The signing of the SPA marks the culmination of over 10 years of U.S. involvement in Afghanistan, supporting the elected government, providing development aid, and stabilizing the country. During that time, the core U.S. goal in Afghanistan has been to disrupt, dismantle, and defeat al-Qaida and its affiliates, and to prevent their return to Afghanistan.

At the December 2011 Bonn Conference, the U.S. and other international partners committed to assisting in Afghanistan’s development through 2024. The U.S. continues to support a broad-based government in Afghanistan, representative of all Afghans. Afghan forces have begun taking the lead for security in many areas of the country, and the transition of full security responsibility for Afghanistan from the International Security Assistance Force (ISAF) to Afghan forces will be completed by the end of 2014.

U.S. Assistance to Afghanistan
The U.S. has made a long-term commitment to help Afghanistan rebuild itself after years of war. While the U.S. combat mission in Afghanistan is transitioning primary security responsibility to Afghan National Security Forces, the United States plans to remain politically, diplomatically, and economically engaged in Afghanistan for the long term. The U.S. and others in the international community currently provide resources and expertise to Afghanistan in a variety of areas, including humanitarian relief and assistance, capacity-building, security needs, counter-narcotic programs, and infrastructure projects.

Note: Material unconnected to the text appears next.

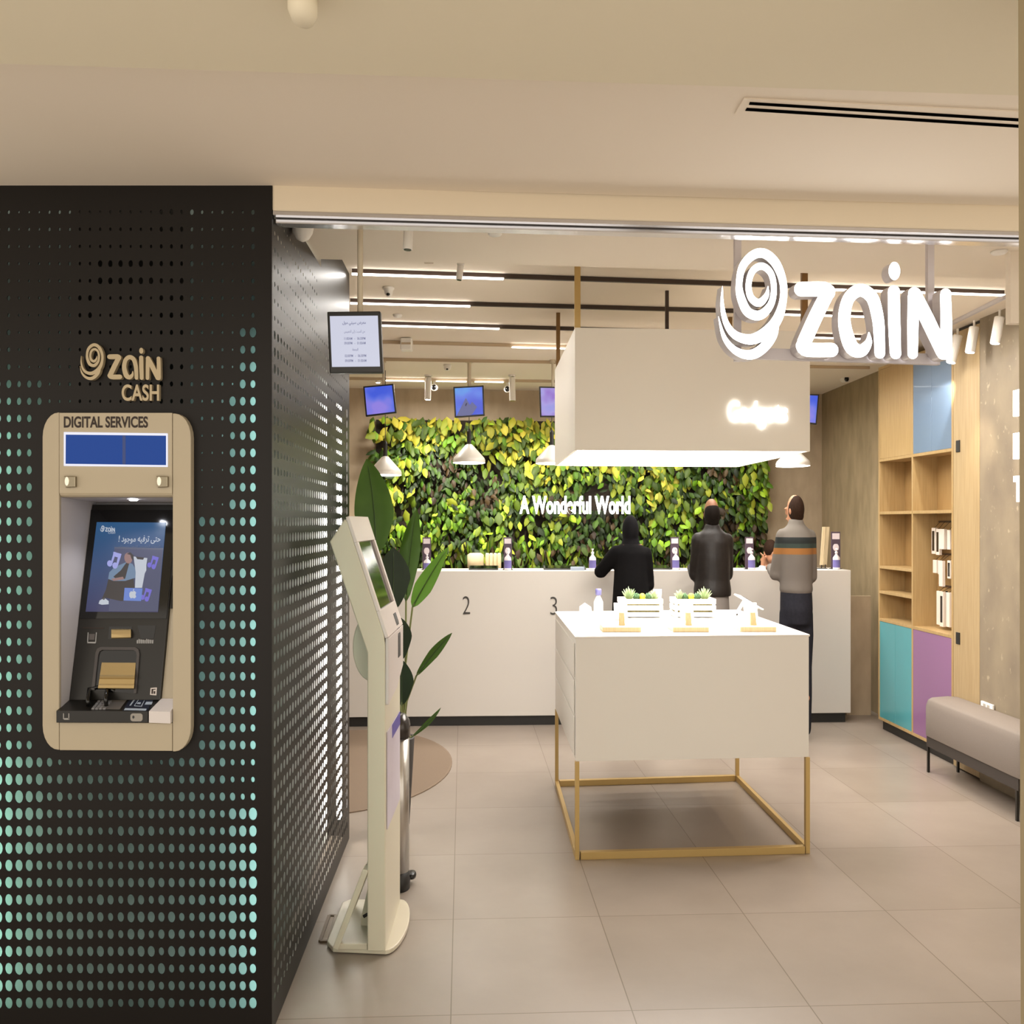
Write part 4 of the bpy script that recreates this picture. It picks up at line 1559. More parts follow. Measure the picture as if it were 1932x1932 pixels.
dr = thing('oak_door', 'tall pale oak door panel with two dark pulls beside the shelf unit', 'door', (2.72, 5.85, 0))
MB().prism([(xs(5.695), 5.695), (2.85, 5.695), (2.85, 6.005), (xs(6.005), 6.005)], .012, 2.655).build('panel', M['oakpale'], dr, bevel=.002)
MB().prism([(xs(5.695) + .02, 5.70), (2.85, 5.70), (2.85, 6.0), (xs(6.0) + .02, 6.0)], 2.656, ZC - .001).build('top_gap', M['dark'], dr)
for py in (842, 1204):
    z = PZ(py, 5.95)
    MB().prism([(xs(5.92) - .006, 5.92), (xs(5.92) + .002, 5.92), (xs(5.965) + .002, 5.965), (xs(5.965) - .006, 5.965)], z - .036, z + .036).build('pull', M['dark'], dr, bevel=.003)

be = thing('bench', 'grey upholstered bench on thin black legs in front of the oak door', 'bench', (2.6, 5.4, 0))
bxl = lambda y: 2.484 + (5.9 - y) * .04
m = MB()
ys_ = [4.88, 4.90, 4.95, 5.84, 5.89, 5.91]
prof_b = [(0, .215), (0, .40), (.012, .435), (.035, .448), (.13, .456), (.195, .45), (.212, .43), (.215, .40), (.215, .215)]
ring_ = []
for i, y in enumerate(ys_):
    s_ = (.9, .97, 1, 1, .97, .9)[i]
    ring_.append([Vector((bxl(y) + .1 + (x - .1) * s_, y, .215 + (z - .215) * (s_ if i in (0, 5) else 1))) for x, z in prof_b])
m.rings(ring_)
m.build('seat', M['fabric'], be, smooth=True, bevel=.006)
MB().prism([(bxl(4.90) + .006, 4.90), (2.70, 4.90), (2.70, 5.89), (bxl(5.89) + .006, 5.89)], .155, .2145).build('frame', mat('dark_bench_apron', '3a332e', .7), be)
for y in (4.92, 5.88):
    for dx in (.012, .19):
        m = MB()
        m.box(bxl(y) + dx - .006, bxl(y) + dx + .006, y - .008, y + .008, 0, .1545)
        m.build('leg', M['black'], be)

m = MB()
m.box(2.705, 2.716, 5.52, 5.66, .43, .47)
so = thing('wall_socket', 'white double wall socket low on the concrete wall above the bench', 'socket', (2.71, 5.6, .45))
m.box(2.7165, 2.7168, 5.5, 5.5, .45, .45) if 0 else None
m.build('plate', M['pure'], so, bevel=.002)
m = MB()
for y in (5.555, 5.60):
    m.box(2.7035, 2.7052, y, y + .028, .44, .46)
m.build('outlets', mat('socket_outlet_grey', 'b8b0a4', .5), so)  # outlet faces in a grey darker than the plate

# lit letters standing on the near part of the right wall
XW = 2.715


def wall_letter(label, parts_, name='lit_letter'):
    m = MB()
    for y0, y1, p0, p1 in parts_:
        m.box(XW + .012 - .055, XW + .012 - .012, y0, y1, p0, p1)
    return m


Yw = lambda px: XW * F / (px - CX)
t = thing('wall_letters', 'column of glowing white letters on the concrete wall at the right edge', 'sign', (XW - .02, 5.3, 1.6))
yA, yB, yC_ = 5.375, 5.28, 5.10
zz = lambda py: PZ(py, 5.22)
shapes = [[(5.14, 5.246, zz(785), zz(736))],
          [(5.204, 5.246, zz(866), zz(817)), (5.14, 5.2039, zz(846), zz(817))],
          [(5.14, 5.243, zz(909), zz(898)), (5.14, 5.212, zz(947), zz(9085 / 10))]]
for parts_ in shapes:
    m = MB()
    for y0, y1, p0, p1 in parts_:
        m.box(XW - .035, XW - .012, y0, y1, p0, p1)
    m.build('letter', M['glowhalo'], t)
m = MB()
m.box(XW - .0115, XW + .004, 5.16, 5.20, zz(955), zz(730))
m.build('mounting_rail', M['alu'], t)

# ================================================================== HANGING MONITORS
sc1 = screen_material('lit_blue_violet_picture', '4060e8', '6a7cf0', '9a8af0', .8, 5, 1.0)
sc3 = screen_material('lit_lilac_picture', '8fa0ee', 'b3a8ee', '9a6ad0', .8, 5, 4.0)


def monitor(label, corners, Y, pole, smat, group, bez=(.05, .05, .05, .05), zc=ZC, thick=.03):
    """corners: four pixel corners, clockwise from upper left"""
    C = [P(x, y, Y) for x, y in corners]
    ctr = sum(C, Vector()) / 4
    t = thing('hanging_monitor', label, 'monitor', tuple(ctr), group)
    MB().extr(C, (0, thick, 0)).build('housing', M['black'], t, bevel=.003)

    def q(u, v): return (C[0] * (1 - u) + C[1] * u) * (1 - v) + (C[3] * (1 - u) + C[2] * u) * v
    l, tp, r, b = bez
    s = MB().extr([p + Vector((0, -.002, 0)) for p in (q(l, tp), q(1 - r, tp), q(1 - r, 1 - b), q(l, 1 - b))], (0, .0025, 0)).build('screen', smat, t)
    px, w, cone = pole
    x = PX(px, Y)
    m = MB()
    rw = w * Y / F / 2
    top = zc - .001
    prof = [(rw * 2.4, top), (rw * 2.3, top - .02), (rw, top - .05 if cone else top - .022), (rw, ctr.z + .02)]
    m.lathe(prof[::-1], (x, Y + thick + rw, 0), 16)
    m.build('pole', mat_pole, t, smooth=False)
    MB().box(x - .02, x + .02, Y + thick - .004, Y + thick + rw, ctr.z - .03, ctr.z + .03).build('bracket', M['black'], t)
    return t, s, q


mat_pole = mat('pole_beige_paint', 'c9bba2', .5)
t, s, q = monitor('white opening-hours screen hanging from the entrance ceiling', [(617, 588), (717.5, 587), (722.5, 703), (622, 704)], 3.13, (676, 11, True), M['screenwhite'], None, (.05, .075, .05, .10), ZS)
for body, y, w, h, off in (('\ufedd\ufeee\ufee3 \ufef2\ufe98\ufef4\ufeb3 \ufebd\ufeae\ufecc\ufee3', .235, .44, .075, .02), ('\ufeb2\ufef4\ufee4\ufea8\ufedf\ufe8d \ufef0\ufedf\ufe87 \ufe96\ufe92\ufeb4\ufedf\ufe8d \ufee6\ufee3', .365, .39, .06, 0),
                          ('11:00AM   -   06:30PM', .465, .40, .042, .012), ('09:00PM   -   01:00AM', .54, .40, .042, .012), ('\ufe94\ufecc\ufee4\ufea0\ufedf\ufe8d', .65, .11, .05, .012),
                          ('02:00PM   -   06:30PM', .745, .40, .042, .012), ('09:00PM   -   01:00AM', .825, .40, .042, .012)):
    a, b = q(.5 - w / 2, y), q(.5 + w / 2, y)
    U = (b - a)
    V = Vector((0, 0, 1))
    text_mb(body, a + Vector((0, -.0026, 0)), U, V, U.length, h * .2, .0004, off).build('lettering', M['screentext'], s)
GMON = 'hanging monitors over the counter'
monitor('blue hanging monitor leftmost over the counter, above the plant leaves', [(685, 729), (742, 724), (748, 779), (690, 786)], 7.09, (722, 4.5, False), sc1, None)
t, s, q = monitor('hanging monitor showing a grey phone on blue, above the pendant lamp', [(855, 730), (912.5, 727), (914.5, 784), (858, 788)], 7.09, (885, 7, False), screen_material('lit_azure_picture', '3f58e0', '5a80f0', '58b0f4', .8, 4, 2.0), None)
m = MB()
m.extr([q(u, v) + Vector((0, -.0028, 0)) for u, v in ((.06, .95), (.40, .38), (.52, .62), (.22, .96))], (0, .0004, 0))
m.extr([q(u, v) + Vector((0, -.0032, 0)) for u, v in ((.22, .96), (.52, .62), (.60, .52), (.76, .70), (.60, .92), (.52, .96))], (0, .0004, 0))
m.build('picture_phone', mat('lit_phone_picture', '5c5f8c', .3, emit=.7, ecol='6a6ea4'), s)
m = MB()
m.extr([q(u, v) + Vector((0, -.0036, 0)) for u, v in ((.36, .62), (.41, .54), (.44, .57), (.39, .66))], (0, .0004, 0))
m.build('picture_camera', mat('lit_phone_camera', '2c2c50', .3, emit=.4, ecol='2c2c58'), s)
monitor('lilac hanging monitor half hidden behind the left end of the sign box', [(1017, 729), (1074, 730), (1075, 787), (1019, 787)], 7.09, (1043, 4.5, False), sc3, None)
monitor('blue hanging monitor peeking out past the right end of the sign box', [(1490, 741), (1546, 744), (1541, 801), (1486, 796)], 7.25, (1520, 4.5, False), sc1, None)


# ================================================================== PENDANT LAMPS OVER THE COUNTER
def pendant(label, px, ytop, ybot, Y=7.62):
    s = Y / F
    x, zt_, zb_ = PX(px, Y), PZ(ytop, Y), PZ(ybot, Y)
    t = thing('pendant_lamp', label, 'pendant lamp', (x, Y, zb_))
    r = 30.5 * s
    MB().lathe([(r * .99, zb_ + .002), (r, zb_ + .022), (r * .95, zb_ + .04), (r * .22, zt_ - .006), (r * .12, zt_)], (x, Y, 0), 32, sy=1.4, cap=False).build('shade', M['white'], t, smooth=True)
    MB().lathe([(r * .97, zb_ + .001), (r * .97, zb_ + .018)], (x, Y, 0), 32, sy=1.4).build('diffuser', M['lampin'], t)
    MB().lathe([(.016, zt_ - .002), (.016, zt_ + .10), (.006, zt_ + .12)], (x, Y, 0), 12).build('socket', M['dark'], t)
    lamp('pendant_light', 'SPOT', (x, Y, zb_ - .004), (x, Y, 0), 14, (1.0, .95, .88), .06, spot=150, blend=.6)
    MB().lathe([(.0028, zt_ + .1201), (.0028, ZC - .001)], (x, Y, 0), 6).build('cord', M['dark'], t)


pendant('white cone pendant lamp leftmost, partly behind the big plant leaf', 727, 861, 897)
pendant('white cone pendant lamp hanging below the phone picture monitor', 885, 838, 874)
pendant('white cone pendant lamp cut off by the left end of the sign box', 1041, 840, 875)
pendant('white cone pendant lamp showing below the right end of the sign box', 1496, 846, 880)


# ================================================================== CEILING FITTINGS
def spot_head(label, top, bot, Y, w, zc, lit=True, Yb=None, group=None, base=True):
    """cylinder spotlight from pixel top to pixel bottom, hung from the ceiling at zc"""
    a, b = P(*top, Y), P(*bot, Yb or Y)
    r = w * Y / F / 2
    t = thing('spotlight', label, 'spotlight', (a.x, a.y, zc), group)
    ax = (b - a)
    MB().tube([a, a + ax * .02, b - ax * .02, b], [r * .9, r, r, r * .96], 18).build('body', M['white'], t, smooth=False)
    MB().tube([b - ax * .01, b + ax.normalized() * .002], r * .8, 16).build('lens', M['led'] if lit else M['smoke'], t)
    m = MB()
    m.lathe([(r * .25, a.z - .005), (r * .25, zc - .012)], (a.x, a.y, 0), 8) if zc - .012 > a.z else None
    if base:
        m.lathe([(r * 1.1, zc - .014), (r * 1.2, zc - .001)], (a.x, a.y, 0), 14)
    if m.v:
        m.build('mount', M['white'], t)
    return t, a, b, ax.normalized()


# right-hand track with three heads
tr = thing('spotlight_track', 'white ceiling track carrying the three spotlights near the oak door', 'spotlight track', (2.60, 5.7, ZC))
ta, tbb = CE(1896, 560, ZC - .01), CE(1792, 612, ZC - .01)
MB().bar((ta[0], ta[1], ZC - .0105), (tbb[0], tbb[1], ZC - .0105), .018, .019).build('rail', M['return'], tr)
heads = []
for lab, top, bot, Y in (('white cylinder spotlight nearest the pillar, on the right-hand track', (1886, 598), (1877, 648), 5.30),
                         ('white cylinder spotlight in the middle of the right-hand track', (1838, 617), (1830, 665), 5.58),
                         ('white cylinder spotlight right behind the last sign letter', (1807, 633), (1794, 684), 5.82)):
    heads.append(spot_head(lab, top, bot, Y, 18, ZC - .02, base=False))
spot_head('small white spotlight on a stem just behind the entrance lintel', (771, 430), (769, 471), 3.18, 18, ZS, lit=False)
spot_head('small white spotlight hanging just past the soffit edge', (869, 501), (866, 528), 4.45, 12, ZC, lit=False)
sA = spot_head('white spotlight by the back wall, between the two left monitors', (808, 712), (807, 754), 7.86, 12, ZC)
sB = spot_head('white spotlight by the back wall, left of the lilac monitor', (966, 712), (967, 756), 7.86, 12, ZC, lit=False)
spot_head('round lit spotlight just above the leftmost blue monitor', (713, 712), (713, 722), 8.05, 9, ZC)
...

The United States supports the Afghan Government's goals of focusing on reintegration and reconciliation, economic development, improving relations with Afghanistan’s regional partners, and steadily increasing the security capability of Afghan security forces. The U.S. encourages the Afghan Government to take strong actions to combat corruption and improve governance, and to provide better services for the people of Afghanistan, while maintaining and expanding on the important democratic reforms and advances in women’s rights that have been made since 2001.

Bilateral Economic Relations
Afghanistan has signed a Trade and Investment Framework Agreement with the United States, but a Bilateral Investment Treaty has not been negotiated. There is no Bilateral Taxation Treaty between Afghanistan and the United States.

For 2011, U.S. goods imports from Afghanistan amounted to less than 1% of U.S. goods exports to the country. Efforts are underway to encourage improvements in the business climate to attract foreign trade and investment as well as to stimulate additional trade with the United States through trade capacity development, including through World Trade Organization (WTO) accession.

Afghanistan's Membership in International Organizations
Afghanistan and the United States belong to a number of the same international organizations, including the United Nations, International Monetary Fund, and World Bank. Afghanistan also is a Partner for Cooperation with the Organization for Security and Cooperation in Europe and is working toward accession to the WTO.